Several important and commonly accepted interpretations of these provisions are:

  1. Charges are limited to a very few kinds of costs — the cost of paper, CD’s, flash drives, or other media in which copies of records are provided, and any postage or shipping charges for mailing.
  2. There is probably nothing that can be charged for providing electronic records by email.
  3. There is no authority to charge anything when the request is to inspect (rather than receive copies of) public records.
  4. There is no general authority to charge for the employee time spent to analyze a public records request, determine what records are responsive to it, search for the records, and redact them as necessary.
  5. Since employees are already on the payroll, the time they spend responding to public records requests is an existing cost and is not attributable to the existence of the request.
  6. The only authority in the current law to charge for labor is in the case of a request that requires “extensive use of information technology resources or extensive clerical or supervisory assistance by personnel of the agency…” G.S. 132-6.2(b)

The provision in G.S. 132-6.2, which only applies when there is “extensive use” of information technology resources or personnel, is not specific regarding what kinds of tasks can be charged for.
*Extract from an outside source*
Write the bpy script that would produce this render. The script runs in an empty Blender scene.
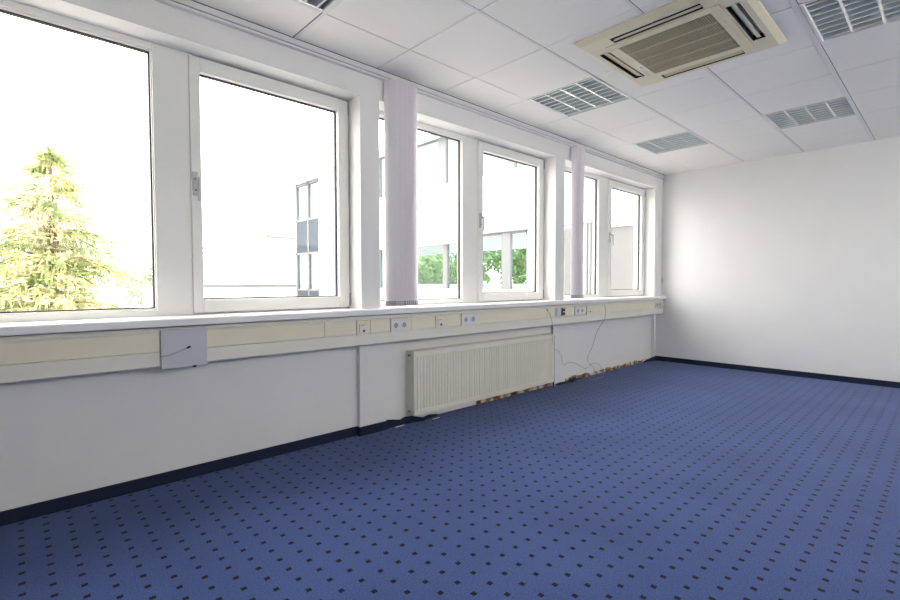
import bpy, bmesh, math, random
from mathutils import Vector, Matrix
S = bpy.context.scene
COL = S.collection
rnd = random.Random(7)

# ------------------------------------------------------------ camera
F = Vector((0.68659, 0.72621, -0.034929)); R = Vector((0.72661, -0.68705, -0.0016494)); U = Vector((0.025196, 0.024247, 0.999388))
cam_d = bpy.data.cameras.new('camera'); cam = bpy.data.objects.new('camera', cam_d); COL.objects.link(cam)
M = Matrix((R, U, -F)).transposed().to_4x4(); M.translation = (0, 0, 1.125)
cam.matrix_world = M
cam_d.sensor_width = 36; cam_d.lens = 478.25 / 900 * 36; cam_d.clip_start = 0.05; cam_d.clip_end = 300
S.camera = cam

# ------------------------------------------------------------ world: bright white overcast sky
W = bpy.data.worlds.new('sky'); S.world = W; W.use_nodes = True
bg = W.node_tree.nodes['Background']; bg.inputs[0].default_value = (1.0, 0.975, 0.935, 1); bg.inputs[1].default_value = 6.0
S.view_settings.view_transform = 'Standard'; S.view_settings.look = 'None'
S.view_settings.exposure = 0.47; S.view_settings.gamma = 1
S.cycles.use_denoising = True
S.cycles.max_bounces = 14; S.cycles.diffuse_bounces = 8; S.cycles.transparent_max_bounces = 16
S.cycles.sample_clamp_indirect = 12

H = 2.665          # ceiling height
YP = 2.92          # face of piers and window header
YW = 3.035         # face of wall below the windows
YF = 3.08          # face of the window frames
XF = 6.95          # far wall
XB, YR = -2.9, -2.6
P = 0.625; GX = 1.3906; GY = 2.5148   # ceiling grid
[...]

The provision has not been interpreted by the courts to date.  Some questions that remain unanswered include, for requests for electronic copies of records, what activities might be considered to be included in “time spent reproducing the record or information?”  Would this include time spent searching for, extracting, and compiling records, or would it be limited to the acts of sending an email or downloading files to an external storage device for delivery.  If the intent of the statute is to pass along only the clerical and administrative costs, then it would make sense then charges should be limited to the searching, downloading, and copying records activities, and not the substantive review and redaction of the content of the records.
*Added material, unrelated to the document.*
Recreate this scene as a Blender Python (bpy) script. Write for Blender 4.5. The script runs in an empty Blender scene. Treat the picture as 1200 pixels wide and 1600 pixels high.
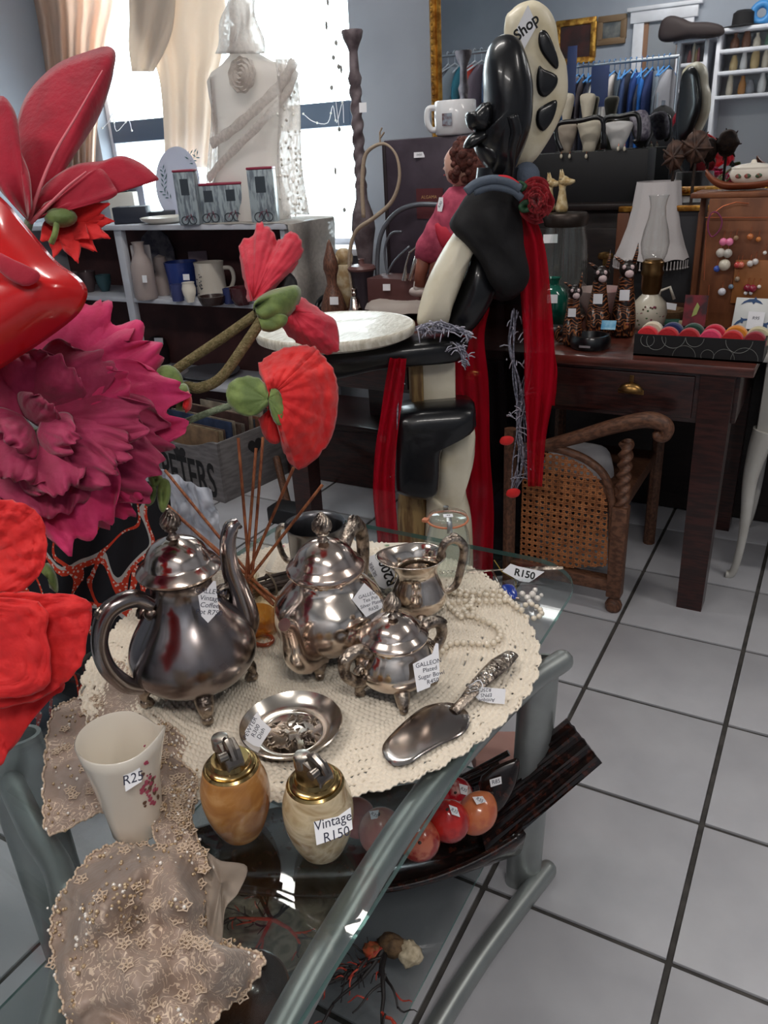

A second question is at what rate the labor should be charged. The statute does not establish a specific rate, providing only that the charge must be “reasonable” and based on the “actual cost” incurred for the information technology resources and labor. States that allow public agencies to charge for the labor in providing public records sometimes limit charges to the hourly rate of the lowest level employee who could perform the work. This protects the requester from having to pay more simply because the unit chooses a higher paid (and perhaps overqualified) employee to do the work.